“Oops, I Did It Again”

by | Apr 2, 2024 | seth godin experiment

Seth Godin, I let you down.

I had to miss the first couple of days of daily blogging . . . right after saying I’d do it every day. But that gives me an opportunity to bring up a tip I’ve learned along the writing path. 

path next to a river with the words "miles to go"

Things will happen. Despite your best efforts, you will miss some of the things you set out to do, especially if, like me, you set out to do way too many things.

Part of the reason I have Seth Godin so forefront in my mind is that I’m reading his book The Practice. I started reading it in 2023, and then a bunch of life happened, so I had to stop halfway through (Do you notice a pattern?). Now I’m finishing The Practice, and it kind of seems like the break was meant to be. I was getting back into it, and then a holiday happened.

a tablet showing the ebook of The Practice on a page that says The Professional

I have a love/hate relationship with holidays and breaks in general. I want to enjoy them, but they stir up my emotions, and make it impossible to focus on one thing. I always end them feeling both exhausted and like I haven’t done enough. I am really uncomfortable doing the one thing I need most: rest.

Easter weekend was much more difficult than I anticipated. I pre-planned an easy dinner, shopped for gifts early, and stopped myself from going overboard, and I thought I was in a good place. Easter isn’t even that big of a holiday, is it? Not now, anyway.

Growing up in a Catholic family meant Easter was the holiest day of the year. After an entire month dedicated to the idea of sacrifice, there was a jubilant celebration of eggs and bunnies and crucifixions. 

Easter confused me. Memories of happily dying eggs with my dad while  The Greatest Story Ever Told played in the background. I can smell the vinegar in the dye and the ever-present second-hand smoke of the 1980s.
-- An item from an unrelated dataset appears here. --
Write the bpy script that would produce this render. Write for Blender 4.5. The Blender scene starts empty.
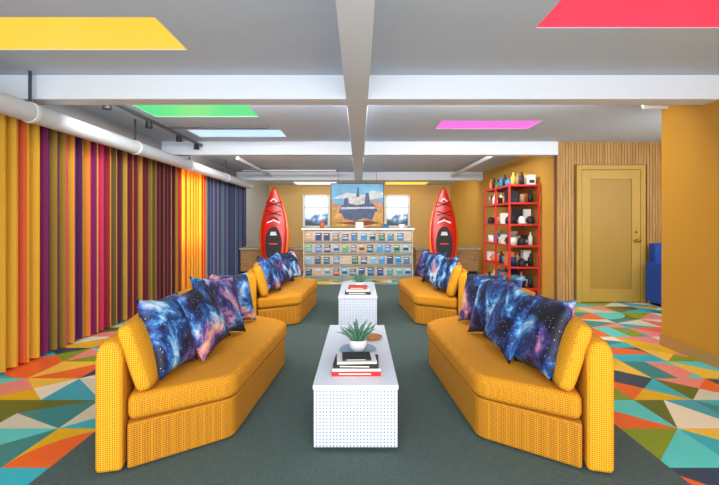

I can see Jesus bloody, and hear him calling from the cross, Father forgive them.

How lucky I was to have parents who did all the things. 

I miss them. And even though Easter doesn’t seem as big as it once did, the tremendous guilt persists. This year, Easter was hard. And I wasn’t prepared. Sometimes I feel like all I do is prepare, and yet the time comes, and I am still woefully unprepared.

The thing I’ve learned is that in those moments I have to wing it. I must trust that even though it seems like I’ve forgotten everything, the preparation was not in vain. The information is still in there somewhere, and I just have to feel my way through.

a tablet showing the ebook of The Practice on a page that says Trust Your Self

I did write some stuff over the past few days, but nothing I felt comfortable sharing.

The guilt of not posting was swift and intense. But I was nice to the artist. I forgave her.

Today I picked up some of those fleeting ideas, and stitched them into this blog. 

I am still getting used to the ebb and flow of this everyday blog stuff. I am stuck on this unrealistic belief that everything I write must be profound, and blogs just aren’t generally profound.

I realize now that part of the importance of daily blogging is to chip away at my tendency toward perfectionism. Lord willing and the creek don’t rise, I will talk to you tomorrow.